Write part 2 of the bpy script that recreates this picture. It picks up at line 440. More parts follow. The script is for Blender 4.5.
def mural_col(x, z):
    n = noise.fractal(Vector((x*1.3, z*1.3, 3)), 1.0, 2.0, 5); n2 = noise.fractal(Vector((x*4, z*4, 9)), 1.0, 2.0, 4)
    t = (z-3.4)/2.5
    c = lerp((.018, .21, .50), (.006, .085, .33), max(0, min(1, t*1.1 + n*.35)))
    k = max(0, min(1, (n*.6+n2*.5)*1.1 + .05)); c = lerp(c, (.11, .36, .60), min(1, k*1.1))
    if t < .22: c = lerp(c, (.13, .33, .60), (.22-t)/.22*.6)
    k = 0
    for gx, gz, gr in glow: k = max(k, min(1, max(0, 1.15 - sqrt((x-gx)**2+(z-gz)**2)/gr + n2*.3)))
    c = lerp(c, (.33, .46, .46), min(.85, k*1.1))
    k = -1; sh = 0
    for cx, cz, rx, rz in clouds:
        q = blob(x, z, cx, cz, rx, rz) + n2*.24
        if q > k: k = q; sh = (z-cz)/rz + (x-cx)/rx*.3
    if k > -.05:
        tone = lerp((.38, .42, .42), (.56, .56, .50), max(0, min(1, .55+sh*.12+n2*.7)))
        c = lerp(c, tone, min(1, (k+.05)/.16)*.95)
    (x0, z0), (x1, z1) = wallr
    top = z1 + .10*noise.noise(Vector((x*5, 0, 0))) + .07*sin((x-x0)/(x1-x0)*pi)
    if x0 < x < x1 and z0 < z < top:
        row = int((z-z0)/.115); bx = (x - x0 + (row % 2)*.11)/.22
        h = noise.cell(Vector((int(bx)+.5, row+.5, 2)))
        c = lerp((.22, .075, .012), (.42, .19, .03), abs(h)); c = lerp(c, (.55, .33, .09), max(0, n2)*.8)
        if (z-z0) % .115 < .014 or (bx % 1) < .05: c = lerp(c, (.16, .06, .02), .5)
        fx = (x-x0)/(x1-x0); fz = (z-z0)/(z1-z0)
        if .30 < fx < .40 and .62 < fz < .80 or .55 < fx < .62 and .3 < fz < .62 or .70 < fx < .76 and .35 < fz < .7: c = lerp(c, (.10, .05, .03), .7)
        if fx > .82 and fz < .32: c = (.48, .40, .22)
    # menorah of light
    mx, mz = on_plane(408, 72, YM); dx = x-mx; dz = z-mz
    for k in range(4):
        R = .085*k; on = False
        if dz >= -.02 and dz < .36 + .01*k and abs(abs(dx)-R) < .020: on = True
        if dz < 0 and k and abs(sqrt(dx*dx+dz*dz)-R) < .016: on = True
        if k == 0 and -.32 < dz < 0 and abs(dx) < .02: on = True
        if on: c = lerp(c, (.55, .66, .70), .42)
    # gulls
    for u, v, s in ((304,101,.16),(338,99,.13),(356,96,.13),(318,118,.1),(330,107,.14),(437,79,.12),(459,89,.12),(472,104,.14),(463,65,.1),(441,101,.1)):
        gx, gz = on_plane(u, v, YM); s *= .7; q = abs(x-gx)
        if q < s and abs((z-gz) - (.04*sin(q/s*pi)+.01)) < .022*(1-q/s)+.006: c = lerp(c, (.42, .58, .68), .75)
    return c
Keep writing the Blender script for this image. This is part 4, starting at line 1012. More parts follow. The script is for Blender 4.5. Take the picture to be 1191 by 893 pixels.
####
• What is asked:
Return only the number of lines in the data that contain "script".

• Answer in full:
2